人に「謙虚であれ」という人の謙虚さ
学校の教師が道徳教育をしにくいのは,
第一に,ほとんど考える必要のなさそうな子どもが熱心に学び,
次に,本当に必要のある子どもに響きにくい
そして学校によっては,教師の多くが
「そんな建前を教えて何になる」
という姿勢でいることです。
普段,人に対して「謙虚ではない」人から,
「謙虚に生きることが大切」と言われても,「はいそうですか」で終わりだし,
人に対して「やさしくない」人から,
「人にやさしくしよう」と言われても,「あなたはよくそんなことが言えますね」と反発されるし・・・・
といった調子で,
学校のあらゆる授業の中で,最も「充実感が乏しい」と子どもたちが評価している道徳の時間はどうあるべきか・・・・,
「話し合おう」「何とかしよう」と始めた途端,
方向はより悪い方へとしか向かいそうもない,そんなジレンマの中にいる教師たちに,
「救世主」は現れるのでしょうか。
実は,答えは非常に簡単なのですね。
「救世主」は,生徒なのです。
生徒が「活動」するからこそ,そこに「道徳的価値」を考えるきっかけが生まれるわけです。
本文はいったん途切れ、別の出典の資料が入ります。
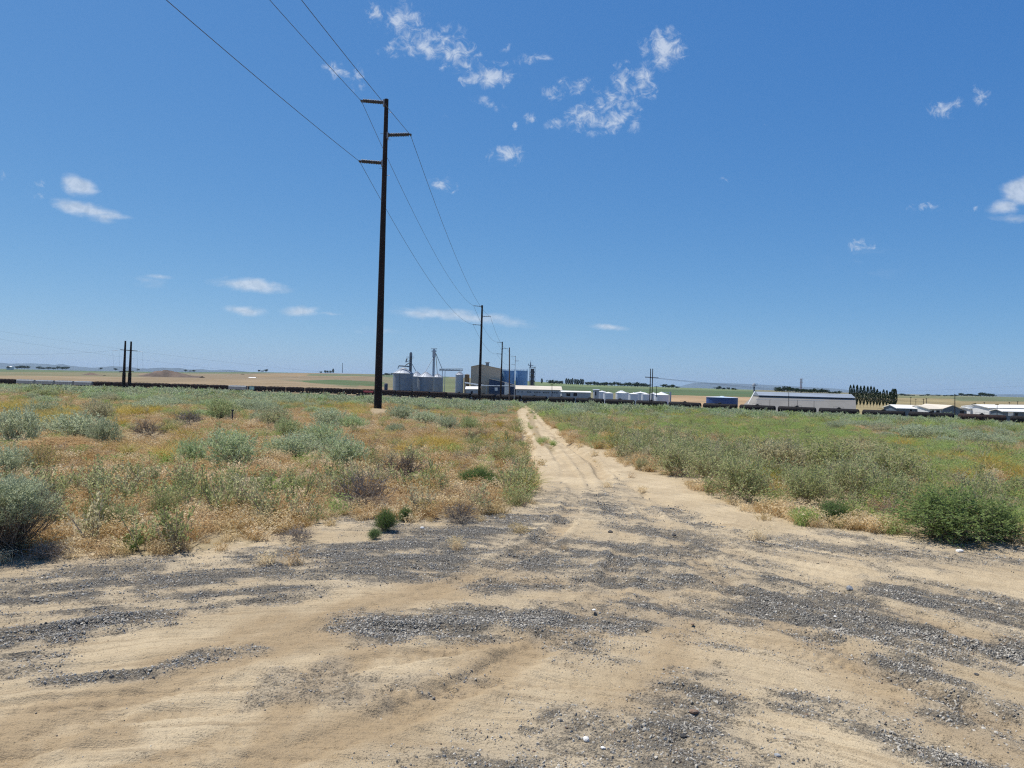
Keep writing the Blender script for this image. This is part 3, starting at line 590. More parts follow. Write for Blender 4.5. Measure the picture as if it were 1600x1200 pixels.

「実践的活動」の中から,「考える」必然性が生まれてくる。
そして,ときには,生徒が「教師に望むこと」という切実な「思い」が表現されてくる。
受け入れるかどうかは別として,「聞く」か「聞かないか」が,
人間としての「謙虚さ」があるかないかの違いなのでしょう。
部活動に遅刻してきた子どものせいで,「話し合い」を強制され,かつ,「だれも遅れてこない開始時刻を決定せよ」という命令を受けた子どもたち(決まった時間に来て,活動を始めたかった子どもたち)の身になって考えてみましょう。
そんなことを強制されたり命令されたりする前に,
「どうして私たちの声を聴いてくれなかったのか」という声なき声に耳を傾けようとしないような教師に,
「謙虚さ」を語る資格はないのです。